Ce projet de loi a notamment pour objectif de modifier le régime des contrats à durée déterminée, à rebours de ce qui avait été acté en 2017 : depuis les ordonnances Travail, les entreprises ne pouvaient retoucher ces contrats qu’à la seule condition d’offrir des garanties au moins équivalentes à celles des accords de branche. Si ce texte était adopté en l’état, ce ne serait plus le cas : jusqu’à la fin de l’année, les conventions d’entreprise pourront fixer le nombre maximal de renouvellements d’un contrat de travail à durée déterminée, fixer les modalités de calcul du délai de carence entre deux CDD et prévoir les cas dans lesquels ce délai n’est pas applicable.
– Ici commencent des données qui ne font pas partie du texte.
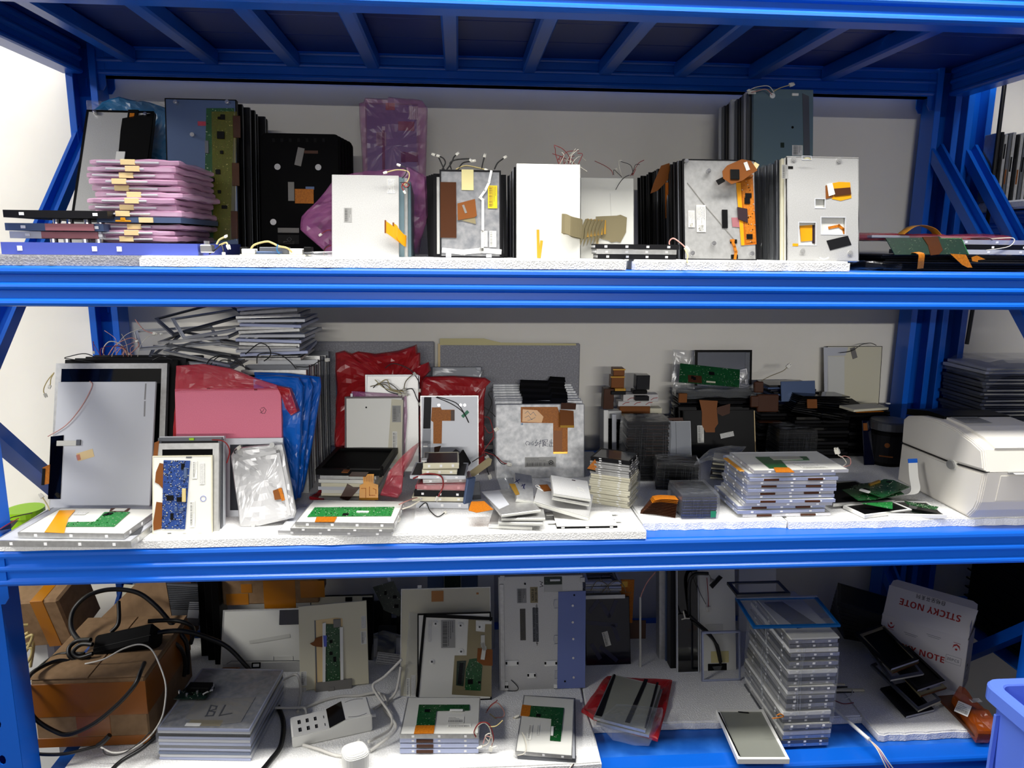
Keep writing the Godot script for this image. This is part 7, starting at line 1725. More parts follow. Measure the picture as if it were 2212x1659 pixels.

Dans cette nouvelle configuration, les dérogations pourraient être négociées au sein de l’entreprise pour tous les contrats courts signés avant la fin de l’année. Or nous savons que les syndicats peinent à se faire entendre à cet échelon.
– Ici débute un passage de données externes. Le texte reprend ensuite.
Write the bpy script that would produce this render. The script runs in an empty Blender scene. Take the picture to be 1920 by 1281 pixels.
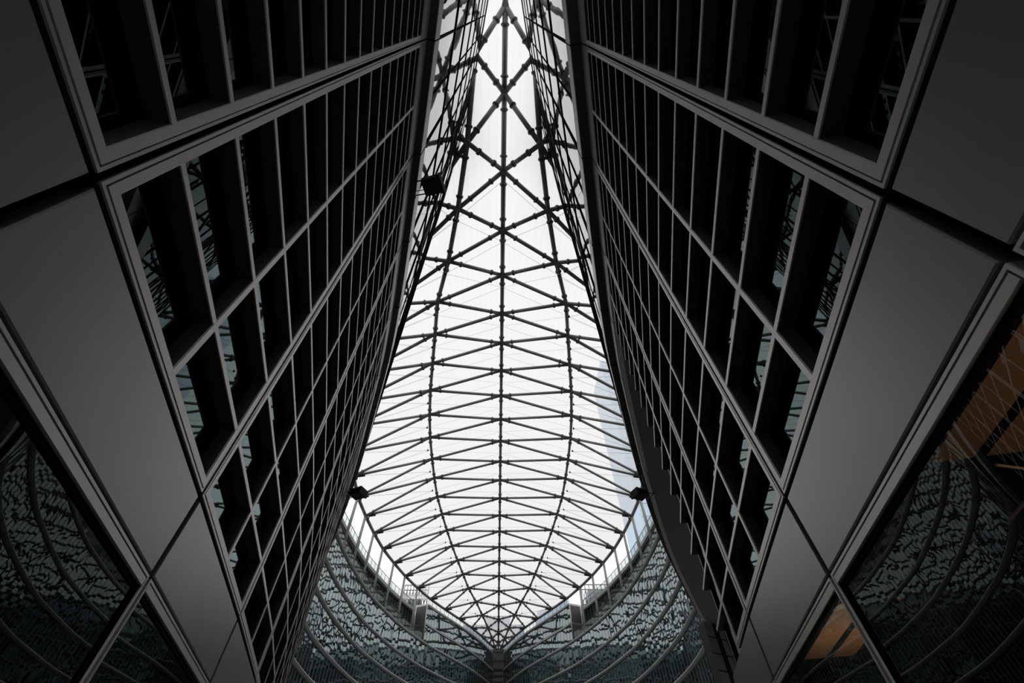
import bpy, math, random
from mathutils import Vector, Matrix

# ------------------------------------------------------------------ scale and camera
S = 0.5            # metres per modelling unit (one unit = one louvre pitch)
CAMZ = 3.2         # camera height above the floor in units; all heights below are relative to the camera
random.seed(7)
COL = bpy.context.scene.collection
PI = math.pi

def V(x, y, h):
    return Vector((x * S, y * S, (h + CAMZ) * S))

pitch, roll, yaw = 0.9031, -0.0193, 0.0387
cp, sp = math.cos(pitch), math.sin(pitch)
R0, F0, U0 = Vector((1, 0, 0)), Vector((0, cp, sp)), Vector((0, -sp, cp))
cr, sr = math.cos(roll), math.sin(roll)
R1 = R0 * cr + U0 * sr
U1 = U0 * cr - R0 * sr
RZ = Matrix.Rotation(-yaw, 3, 'Z')
Rv, Uv, Fv = RZ @ R1, RZ @ U1, RZ @ F0
cam_data = bpy.data.cameras.new('camera')
cam = bpy.data.objects.new('camera', cam_data)
COL.objects.link(cam)
cam_data.sensor_width = 36.0
cam_data.lens = 36.0 * 800.0 / 1920.0
cam_data.clip_start = 0.02
cam_data.clip_end = 2000
m = Matrix.Identity(4)
for r in range(3):
    m[r][0], m[r][1], m[r][2] = Rv[r], Uv[r], -Fv[r]
m.translation = V(0.03, 0, 0)
cam.matrix_world = m
sc = bpy.context.scene
sc.camera = cam

# ------------------------------------------------------------------ sky and exposure
sc.view_settings.view_transform = 'Standard'
sc.view_settings.look = 'None'
sc.view_settings.exposure = 0.0
sc.view_settings.gamma = 1.0
world = bpy.data.worlds.new('overcast_sky')
sc.world = world
world.use_nodes = True
wt = world.node_tree
wt.nodes.clear()
wo = wt.nodes.new('ShaderNodeOutputWorld')
wb = wt.nodes.new('ShaderNodeBackground')
wr = wt.nodes.new('ShaderNodeValToRGB')
wn = wt.nodes.new('ShaderNodeTexNoise')
wn.inputs['Scale'].default_value = 1.6
wn.inputs['Detail'].default_value = 5
wc = wt.nodes.new('ShaderNodeTexCoord')
wt.links.new(wc.outputs['Generated'], wn.inputs['Vector'])
wt.links.new(wn.outputs['Fac'], wr.inputs['Fac'])
wr.color_ramp.elements[0].position = 0.3
wr.color_ramp.elements[0].color = (0.93, 0.95, 0.97, 1)
wr.color_ramp.elements[1].position = 0.7
wr.color_ramp.elements[1].color = (1.0, 1.0, 0.985, 1)
wsx = wt.nodes.new('ShaderNodeSeparateXYZ')
wmr = wt.nodes.new('ShaderNodeMapRange')
wmx = wt.nodes.new('ShaderNodeVectorMath')
wmx.operation = 'SCALE'
wmr.inputs['From Min'].default_value = 0.2
wmr.inputs['From Max'].default_value = 0.95
wmr.inputs['To Min'].default_value = 0.87
wmr.inputs['To Max'].default_value = 1.03
wt.links.new(wc.outputs['Generated'], wsx.inputs[0])
wt.links.new(wsx.outputs['Z'], wmr.inputs['Value'])
wt.links.new(wr.outputs['Color'], wmx.inputs[0])
wt.links.new(wmr.outputs[0], wmx.inputs['Scale'])
wt.links.new(wmx.outputs[0], wb.inputs['Color'])
wb.inputs['Strength'].default_value = 1.35
wt.links.new(wb.outputs[0], wo.inputs[0])
sc.cycles.max_bounces = 10
sc.cycles.transparent_max_bounces = 16
sc.cycles.diffuse_bounces = 3
sc.cycles.glossy_bounces = 4
sc.cycles.caustics_reflective = True
sc.cycles.blur_glossy = 1.0
sc.cycles.caustics_refractive = False

# ------------------------------------------------------------------ materials
def mat_new(name):
    mt = bpy.data.materials.new(name)
    mt.use_nodes = True
    nt = mt.node_tree
    nt.nodes.clear()
    out = nt.nodes.new('ShaderNodeOutputMaterial')
    return mt, nt, out

def principled(name, col, rough=0.5, metal=0.0, spec=0.5, noise=0.0, nscale=3.0, emit=None, bump=0.0):
    mt, nt, out = mat_new(name)
    p = nt.nodes.new('ShaderNodeBsdfPrincipled')
    p.inputs['Base Color'].default_value = (*col, 1)
    p.inputs['Roughness'].default_value = rough
    p.inputs['Metallic'].default_value = metal
    p.inputs['Specular IOR Level'].default_value = spec
    if noise or bump:
        tc = nt.nodes.new('ShaderNodeTexCoord')
        nz = nt.nodes.new('ShaderNodeTexNoise')
        nz.inputs['Scale'].default_value = nscale
        nz.inputs['Detail'].default_value = 6
        nt.links.new(tc.outputs['Object'], nz.inputs['Vector'])
    if noise:
        rp = nt.nodes.new('ShaderNodeValToRGB')
        rp.color_ramp.elements[0].position = 0.25
        rp.color_ramp.elements[1].position = 0.75
        rp.color_ramp.elements[0].color = (*[c * (1 - noise) for c in col], 1)
        rp.color_ramp.elements[1].color = (*[min(1, c * (1 + noise)) for c in col], 1)
        nt.links.new(nz.outputs['Fac'], rp.inputs['Fac'])
        nt.links.new(rp.outputs['Color'], p.inputs['Base Color'])
    if bump:
        bp = nt.nodes.new('ShaderNodeBump')
        bp.inputs['Strength'].default_value = bump
        nt.links.new(nz.outputs['Fac'], bp.inputs['Height'])
        nt.links.new(bp.outputs['Normal'], p.inputs['Normal'])
    if emit:
        p.inputs['Emission Color'].default_value = (*emit[:3], 1)
        p.inputs['Emission Strength'].default_value = emit[3]
    nt.links.new(p.outputs[0], out.inputs[0])
    return mt

def reflective_glass(name, body, tint, ior, see=0.0, waviness=0.0, wscale=0.6):
    """dark glass: fresnel mirror coat over a dark (or partly clear) body"""
    mt, nt, out = mat_new(name)
    fr = nt.nodes.new('ShaderNodeFresnel')
    geo = nt.nodes.new('ShaderNodeNewGeometry')       # same reflectance from either face of a sheet
    mr = nt.nodes.new('ShaderNodeMapRange')
    mr.inputs['To Min'].default_value = ior
    mr.inputs['To Max'].default_value = 1.0 / ior
    nt.links.new(geo.outputs['Backfacing'], mr.inputs['Value'])
    nt.links.new(mr.outputs[0], fr.inputs['IOR'])
    gl = nt.nodes.new('ShaderNodeBsdfGlossy')
    gl.inputs['Color'].default_value = (*tint, 1)
    gl.inputs['Roughness'].default_value = 0.0
    df = nt.nodes.new('ShaderNodeBsdfDiffuse')
    df.inputs['Color'].default_value = (*body, 1)
    mx = nt.nodes.new('ShaderNodeMixShader')
    base = df.outputs[0]
    if see > 0:
        tr = nt.nodes.new('ShaderNodeBsdfTransparent')
        tr.inputs['Color'].default_value = (0.85, 0.9, 0.9, 1)
        m2 = nt.nodes.new('ShaderNodeMixShader')
        m2.inputs[0].default_value = see
        nt.links.new(df.outputs[0], m2.inputs[1])
        nt.links.new(tr.outputs[0], m2.inputs[2])
        base = m2.outputs[0]
    nt.links.new(fr.outputs[0], mx.inputs[0])
    nt.links.new(base, mx.inputs[1])
    nt.links.new(gl.outputs[0], mx.inputs[2])
    if waviness:
        tc = nt.nodes.new('ShaderNodeTexCoord')
        nz = nt.nodes.new('ShaderNodeTexNoise')
        nz.inputs['Scale'].default_value = wscale
        nz.inputs['Detail'].default_value = 1.5
        bp = nt.nodes.new('ShaderNodeBump')
        bp.inputs['Strength'].default_value = waviness
        bp.inputs['Distance'].default_value = 1.0
        nt.links.new(tc.outputs['Object'], nz.inputs['Vector'])
        nt.links.new(nz.outputs['Fac'], bp.inputs['Height'])
        nt.links.new(bp.outputs['Normal'], gl.inputs['Normal'])
        nt.links.new(bp.outputs['Normal'], fr.inputs['Normal'])
    nt.links.new(mx.outputs[0], out.inputs[0])
    return mt

def membrane_mat():
    mt, nt, out = mat_new('etfe_membrane')
    tr = nt.nodes.new('ShaderNodeBsdfTransparent')
    tl = nt.nodes.new('ShaderNodeBsdfTranslucent')
    df = nt.nodes.new('ShaderNodeBsdfDiffuse')
    m1 = nt.nodes.new('ShaderNodeMixShader')
    m2 = nt.nodes.new('ShaderNodeMixShader')
    tc = nt.nodes.new('ShaderNodeTexCoord')
    wv = nt.nodes.new('ShaderNodeTexWave')          # welded seams of the foil, running along the hall
    wv.bands_direction = 'X'
    wv.inputs['Scale'].default_value = 0.55
    wv.inputs['Distortion'].default_value = 0.4
    wv.inputs['Detail'].default_value = 2
    rp = nt.nodes.new('ShaderNodeValToRGB')
    rp.color_ramp.elements[0].position = 0.0
    rp.color_ramp.elements[0].color = (0.84, 0.84, 0.83, 1)
    rp.color_ramp.elements[1].position = 0.06
    rp.color_ramp.elements[1].color = (0.93, 0.925, 0.92, 1)
    nt.links.new(tc.outputs['Object'], wv.inputs['Vector'])
    nt.links.new(wv.outputs['Fac'], rp.inputs['Fac'])
    nt.links.new(rp.outputs['Color'], tr.inputs['Color'])
    tl.inputs['Color'].default_value = (0.60, 0.575, 0.575, 1)
    df.inputs['Color'].default_value = (0.6, 0.6, 0.6, 1)
    m1.inputs[0].default_value = 0.12
    nt.links.new(tl.outputs[0], m1.inputs[1])
    nt.links.new(df.outputs[0], m1.inputs[2])
    m2.inputs[0].default_value = 0.50
    nt.links.new(m1.outputs[0], m2.inputs[1])
    nt.links.new(tr.outputs[0], m2.inputs[2])
    nt.links.new(m2.outputs[0], out.inputs[0])
    return mt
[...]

Alors que la démocratie sociale est déjà fragilisée, vous engagez les salariés vers le risque d’un quasi-tête-à-tête avec leurs employeurs, ce qui peut s’avérer très compliqué en cette période. Vous affirmez vouloir protéger les salariés les plus précaires et, dans le même temps, vous gravez dans le marbre la libéralisation du régime des CDD.
Vous ouvrez aussi la porte à une modification du fonctionnement des comités sociaux et économiques (CSE) et vous permettez l’utilisation des réserves de certains régimes de retraite à des fins d’aides sociales. Certes, le tout pour un temps a priori déterminé et dans le but, encore une fois, de pallier l’urgence. Promis, nous dites-vous, ça s’arrêtera là. Vous savez pourtant que l’enfer peut être pavé de bonnes intentions…
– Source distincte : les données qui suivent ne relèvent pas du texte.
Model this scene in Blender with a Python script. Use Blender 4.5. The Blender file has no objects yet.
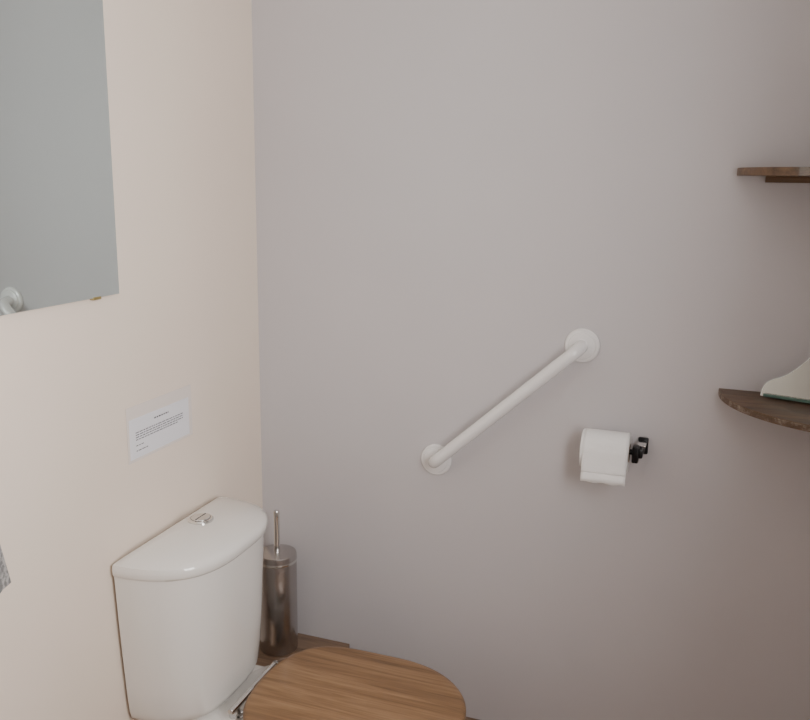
import bpy, bmesh, math, random
import numpy as np
from mathutils import Vector, Matrix

# ------------------------------------------------------------ room constants
YB = 1.847      # back wall
XR = 1.36       # right wall
YF = -1.35      # wall behind the camera
HC = 2.35       # ceiling
scn = bpy.context.scene

# ------------------------------------------------------------ materials
def new_mat(name):
    m = bpy.data.materials.new(name); m.use_nodes = True
    return m, m.node_tree, m.node_tree.nodes["Principled BSDF"]

def simple(name, col, rough=0.5, metal=0.0, coat=0.0, bump=0.0, bscale=200, ior=None, trans=0.0):
    m, nt, b = new_mat(name)
    b.inputs["Base Color"].default_value = (*col, 1)
    b.inputs["Roughness"].default_value = rough
    b.inputs["Metallic"].default_value = metal
    b.inputs["Coat Weight"].default_value = coat
    b.inputs["Transmission Weight"].default_value = trans
    if ior: b.inputs["IOR"].default_value = ior
    if bump:
        tc = nt.nodes.new("ShaderNodeTexCoord")
        n = nt.nodes.new("ShaderNodeTexNoise"); n.inputs["Scale"].default_value = bscale
        n.inputs["Detail"].default_value = 4
        bp = nt.nodes.new("ShaderNodeBump"); bp.inputs["Strength"].default_value = bump
        bp.inputs["Distance"].default_value = 0.002
        nt.links.new(tc.outputs["Object"], n.inputs["Vector"])
        nt.links.new(n.outputs["Fac"], bp.inputs["Height"])
        nt.links.new(bp.outputs["Normal"], b.inputs["Normal"])
    return m

def paint(name, c1, c2):
    m, nt, b = new_mat(name)
    tc = nt.nodes.new("ShaderNodeTexCoord")
    n = nt.nodes.new("ShaderNodeTexNoise"); n.inputs["Scale"].default_value = 2.2; n.inputs["Detail"].default_value = 3
    r = nt.nodes.new("ShaderNodeValToRGB")
    r.color_ramp.elements[0].position = .3; r.color_ramp.elements[1].position = .7
    r.color_ramp.elements[0].color = (*c1, 1); r.color_ramp.elements[1].color = (*c2, 1)
    n2 = nt.nodes.new("ShaderNodeTexNoise"); n2.inputs["Scale"].default_value = 160; n2.inputs["Detail"].default_value = 4
    n3 = nt.nodes.new("ShaderNodeTexNoise"); n3.inputs["Scale"].default_value = 9
    ad = nt.nodes.new("ShaderNodeMath"); ad.operation = 'MULTIPLY_ADD'; ad.inputs[1].default_value = 6.0
    bp = nt.nodes.new("ShaderNodeBump"); bp.inputs["Strength"].default_value = .12; bp.inputs["Distance"].default_value = .001
    for k in (n, n2, n3): nt.links.new(tc.outputs["Object"], k.inputs["Vector"])
    nt.links.new(n.outputs["Fac"], r.inputs["Fac"]); nt.links.new(r.outputs["Color"], b.inputs["Base Color"])
    nt.links.new(n3.outputs["Fac"], ad.inputs[0]); nt.links.new(n2.outputs["Fac"], ad.inputs[2])
    nt.links.new(ad.outputs[0], bp.inputs["Height"]); nt.links.new(bp.outputs["Normal"], b.inputs["Normal"])
    b.inputs["Roughness"].default_value = .6
    return m

def wood(name, dark, mid, light, axis=0, scale=1.0, rough=.45, coat=.1):
    m, nt, b = new_mat(name)
    tc = nt.nodes.new("ShaderNodeTexCoord")
    mp = nt.nodes.new("ShaderNodeMapping")
    s = [14*scale]*3; s[axis] = 1.1*scale
    mp.inputs["Scale"].default_value = s
    n = nt.nodes.new("ShaderNodeTexNoise"); n.inputs["Scale"].default_value = 2.2
    n.inputs["Detail"].default_value = 8; n.inputs["Roughness"].default_value = .62; n.inputs["Distortion"].default_value = .8
    mp2 = nt.nodes.new("ShaderNodeMapping"); s2 = [160*scale]*3; s2[axis] = 5*scale
    mp2.inputs["Scale"].default_value = s2
    n2 = nt.nodes.new("ShaderNodeTexNoise"); n2.inputs["Scale"].default_value = 1.5; n2.inputs["Detail"].default_value = 4
    mx = nt.nodes.new("ShaderNodeMath"); mx.operation = 'MULTIPLY_ADD'; mx.inputs[1].default_value = .35
    r = nt.nodes.new("ShaderNodeValToRGB")
    r.color_ramp.elements[0].position = .42; r.color_ramp.elements[0].color = (*dark, 1)
    r.color_ramp.elements[1].position = .92; r.color_ramp.elements[1].color = (*light, 1)
    e = r.color_ramp.elements.new(.66); e.color = (*mid, 1)
    nt.links.new(tc.outputs["Object"], mp.inputs["Vector"]); nt.links.new(tc.outputs["Object"], mp2.inputs["Vector"])
    nt.links.new(mp.outputs["Vector"], n.inputs["Vector"]); nt.links.new(mp2.outputs["Vector"], n2.inputs["Vector"])
    nt.links.new(n2.outputs["Fac"], mx.inputs[0]); nt.links.new(n.outputs["Fac"], mx.inputs[2])
    nt.links.new(mx.outputs[0], r.inputs["Fac"]); nt.links.new(r.outputs["Color"], b.inputs["Base Color"])
    bp = nt.nodes.new("ShaderNodeBump"); bp.inputs["Strength"].default_value = .25; bp.inputs["Distance"].default_value = .001
    nt.links.new(mx.outputs[0], bp.inputs["Height"]); nt.links.new(bp.outputs["Normal"], b.inputs["Normal"])
    b.inputs["Roughness"].default_value = rough; b.inputs["Coat Weight"].default_value = coat
    return m

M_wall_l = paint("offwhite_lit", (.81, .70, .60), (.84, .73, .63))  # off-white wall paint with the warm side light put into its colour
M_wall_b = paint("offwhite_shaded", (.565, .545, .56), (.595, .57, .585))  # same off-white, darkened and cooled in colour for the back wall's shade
M_ceil = simple("ceiling_white", (.8, .78, .75), .8)
M_floor = wood("floor_oak", (.16, .09, .05), (.30, .18, .10), (.42, .27, .16), axis=1, scale=.6)
M_ledge = wood("ledge_wood", (.12, .07, .045), (.22, .14, .09), (.31, .21, .14), axis=0)
M_oak = wood("oak_seat", (.11, .055, .022), (.25, .138, .062), (.37, .225, .115), axis=0, rough=.38, coat=.15)
M_dark = wood("walnut_shelf", (.05, .026, .014), (.12, .066, .032), (.21, .12, .06), axis=0, scale=1.3, rough=.5)
M_rawedge = wood("raw_edge", (.05, .03, .018), (.11, .07, .045), (.36, .30, .25), axis=0, scale=1.6, rough=.7, coat=0)
M_cer = simple("ceramic", (.80, .78, .745), .1, coat=.5)
M_pl = simple("white_enamel", (.84, .83, .83), .22, coat=.4)
M_chrome = simple("chrome", (.75, .75, .74), .12, 1.0)
M_black = simple("black_metal", (.015, .015, .016), .3, .6)
M_paper = simple("tissue_paper", (.88, .88, .88), .95, bump=.4, bscale=300)
M_card = simple("notice_paper", (.78, .78, .82), .6)
M_ink = simple("ink", (.06, .06, .08), .7)
M_lam = simple("laminate_film", (.78, .71, .66), .22, coat=.4)
M_mirror = simple("mirror_glass", (.70, .80, .80), .01, 1.0)
M_vmir = simple("small_mirror_glass", (.46, .50, .50), .03, 1.0)
M_green = simple("glass_edge", (.12, .20, .17), .15)
M_bevel = simple("polished_bevel", (.80, .82, .81), .15)
M_brass = simple("brass_clip", (.45, .36, .15), .35, .8)
M_frame = simple("upvc_frame", (.85, .85, .85), .35)
M_core = simple("cardboard", (.35, .26, .18), .9)
M_seam = simple("dark_seam", (.05, .05, .05), .8)  # near-black for the button joint and the mirror backing

def steel():
    m, nt, b = new_mat("brushed_steel")
    tc = nt.nodes.new("ShaderNodeTexCoord"); mp = nt.nodes.new("ShaderNodeMapping")
    mp.inputs["Scale"].default_value = (30, 30, 900)
    n = nt.nodes.new("ShaderNodeTexNoise"); n.inputs["Scale"].default_value = 1; n.inputs["Detail"].default_value = 3
    bp = nt.nodes.new("ShaderNodeBump"); bp.inputs["Strength"].default_value = .08; bp.inputs["Distance"].default_value = .001
    nt.links.new(tc.outputs["Object"], mp.inputs["Vector"]); nt.links.new(mp.outputs["Vector"], n.inputs["Vector"])
    nt.links.new(n.outputs["Fac"], bp.inputs["Height"]); nt.links.new(bp.outputs["Normal"], b.inputs["Normal"])
    b.inputs["Base Color"].default_value = (.48, .46, .45, 1); b.inputs["Metallic"].default_value = 1
    b.inputs["Roughness"].default_value = .23; b.inputs["Anisotropic"].default_value = .6
    return m
M_steel = steel()

# ------------------------------------------------------------ geometry helpers
def link(ob, parent=None):
    scn.collection.objects.link(ob)
    if parent is not None: ob.parent = parent
    return ob

def empty(name, loc=(0, 0, 0)):
    e = bpy.data.objects.new(name, None); e.empty_display_size = .05
    scn.collection.objects.link(e)
    return e

def mesh_obj(name, bm, mat, parent=None, smooth=True, angle=35):
    bmesh.ops.recalc_face_normals(bm, faces=bm.faces)
    me = bpy.data.meshes.new(name); bm.to_mesh(me); bm.free()
    for mm in (mat if isinstance(mat, (list, tuple)) else [mat]): me.materials.append(mm)
    if smooth:
        me.shade_smooth()
        me.set_sharp_from_angle(angle=math.radians(angle))
    return link(bpy.data.objects.new(name, me), parent)

def addbox(bm, lo, hi):
    r = bmesh.ops.create_cube(bm, size=1)
    for v in r['verts']:
        v.co = Vector([lo[i] + (v.co[i] + .5) * (hi[i] - lo[i]) for i in range(3)])

def box(name, lo, hi, mat, parent=None, bevel=0.0, seg=2):
    bm = bmesh.new(); addbox(bm, lo, hi)
    if bevel:
        bmesh.ops.bevel(bm, geom=list(bm.edges), offset=bevel, segments=seg, profile=.5, affect='EDGES')
    return mesh_obj(name, bm, mat, parent, smooth=bool(bevel))

def loft(name, rings, mat, parent=None, cap0=True, cap1=True, angle=40, closed=True):
    bm = bmesh.new(); R = []
    for r in rings: R.append([bm.verts.new(p) for p in r])
    n = len(rings[0])
    for a, b in zip(R[:-1], R[1:]):
        for i in range(n if closed else n - 1):
            j = (i + 1) % n
            bm.faces.new((a[i], a[j], b[j], b[i]))
    if cap0: bm.faces.new(R[0][::-1])
    if cap1: bm.faces.new(R[-1])
    return mesh_obj(name, bm, mat, parent, angle=angle)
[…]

Venons-en maintenant à ce que ce projet de loi ne contient pas.
Depuis le 11 mai dernier, notre pays revient peu à peu à la vie. Lentement, prudemment, mais – espérons-le – sûrement. Ce retour à la vie, comme il est de mise après un cataclysme, est saisissant de contrastes. Celui que je relève en premier et auquel je ne peux m’empêcher de faire référence, c’est le changement de discours du Président de la République : après avoir fustigé sur le quai d’une gare « ceux qui ne sont rien », il rend hommage à ces femmes – fort nombreuses – et à ces hommes qui ont tenu le pays depuis le 15 mars dernier en continuant leur travail. Puissent ceux qui les croisent sans jamais les regarder se le rappeler.
Autre contraste, celui de pans de notre économie hier florissants, comme l’aéronautique, le tourisme ou l’automobile, qui se retrouvent, du jour au lendemain, plongés dans l’incertitude la plus totale.
Qu’il s’agisse de ceux qui nous ont maintenus en vie, au sens propre comme au sens figuré, ou de ceux qui, demain, seront menacés de dépression économique, il nous faut tracer des perspectives. Pas des perspectives pour après-demain, ni même pour demain, mais des perspectives immédiates. Or ce projet de loi qui arrive au début du déconfinement ne déconfine pas grand-chose. C’est qu’il vous faut, si vous voulez prendre au mot le Président de la République, détricoter à peu près tout ce que vous avez tricoté depuis trois ans, à savoir votre politique fiscale pour remettre enfin un minimum de justice sociale dans ce pays, à savoir votre vision très élitiste de la société, où seule avait droit de cité la « start-up nation », à savoir votre réforme du chômage, qui s’avérait déjà fort injuste et qui s’avérera inique dans les circonstances actuelles si vous n’y mettez fin, à savoir votre discours lénifiant sur l’égalité femmes-hommes, qui ne trouvait aucune concrétisation réelle.
En fait, monsieur le ministre, madame la secrétaire d’État, nous n’avons pas besoin d’un acte de contrition télévisé dont nous doutons d’ailleurs terriblement de la sincérité. Nous voulons des mesures propres à remettre au cœur de la société ceux qui la maintiennent au quotidien et ceux qui en sont exclus. Le tout par une réforme fiscale courageuse et après un vrai débat parlementaire.